Mais les cours des matières premières ne font pas tout. «La part de la matière première agricole dans la valeur ajoutée d’un industriel n’est pas toujours très élevée», note Philippe Goetzmann, consultant spécialiste de la grande distribution. La négociation «porte aussi sur tout ce qu’il y a autour, le carton et l’aluminium, et les frais de personnel qui ont augmenté» du fait de l’inflation, souligne Jean-Philippe André, le président de l’Ania (Association nationale des industries alimentaires), principale organisation des industriels de l’agroalimentaire. De quoi rendre encore plus difficile les projections. Sans compter la puissance variable des industriels dans le jeu des négociations, certains comme Coca-Cola étant en meilleure position pour imposer leurs prix que d’autres. Dernière étape avant la mise en rayon, la marge des distributeurs sur chaque produit joue également sur le prix final.

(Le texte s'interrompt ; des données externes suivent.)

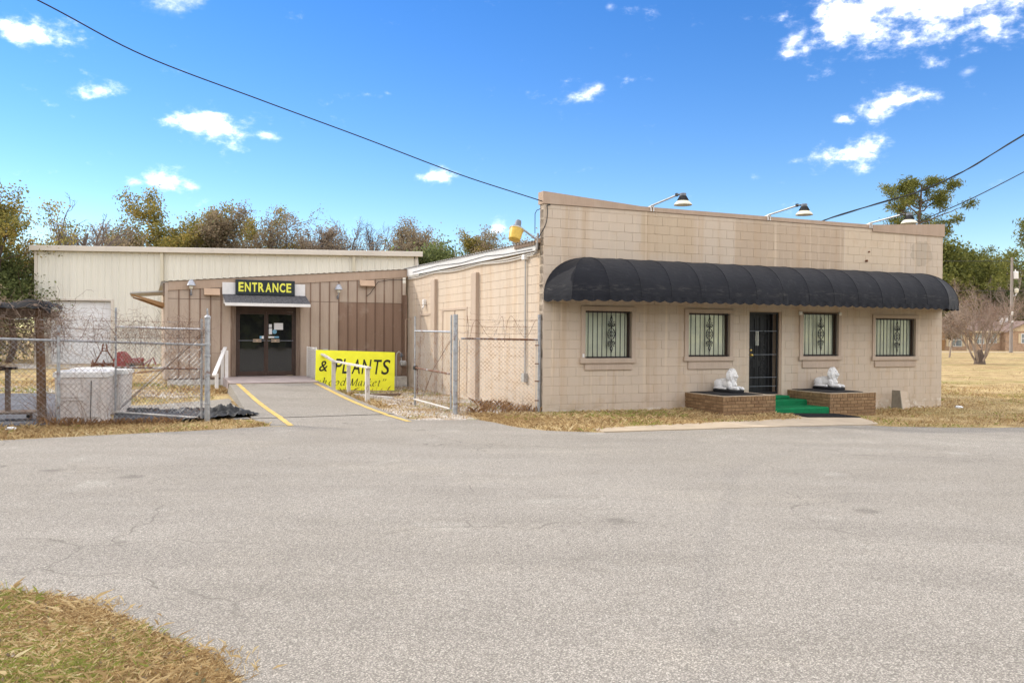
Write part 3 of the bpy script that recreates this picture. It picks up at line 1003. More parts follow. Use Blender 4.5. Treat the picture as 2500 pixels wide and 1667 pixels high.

Côté gouvernement, on assure que la promesse sera respectée. «Les baisses seront répercutées en rayons en janvier-février, dès la fin des négociations commerciales», veut-on croire à Bercy. Quant aux hausses déjà annoncées, «elles seront lissées sur plusieurs mois ou retardées». Traduction : si un tarif est par exemple négocié à la hausse à 10%, le consommateur ne verra pas le produit prendre une hausse en rayons de 10% dès le 1er février. Résultat, faire ses courses en février 2024 sera peut-être moins ardu qu’en mars 2023. «Comme il y a davantage de contrastes entre ce qui augmente et ce qui baisse, pour le consommateur il y a peut-être plus de possibilités d’arbitrer, de choisir des produits qui baissent plutôt que des produits en hausse», estime Richard Panquiault.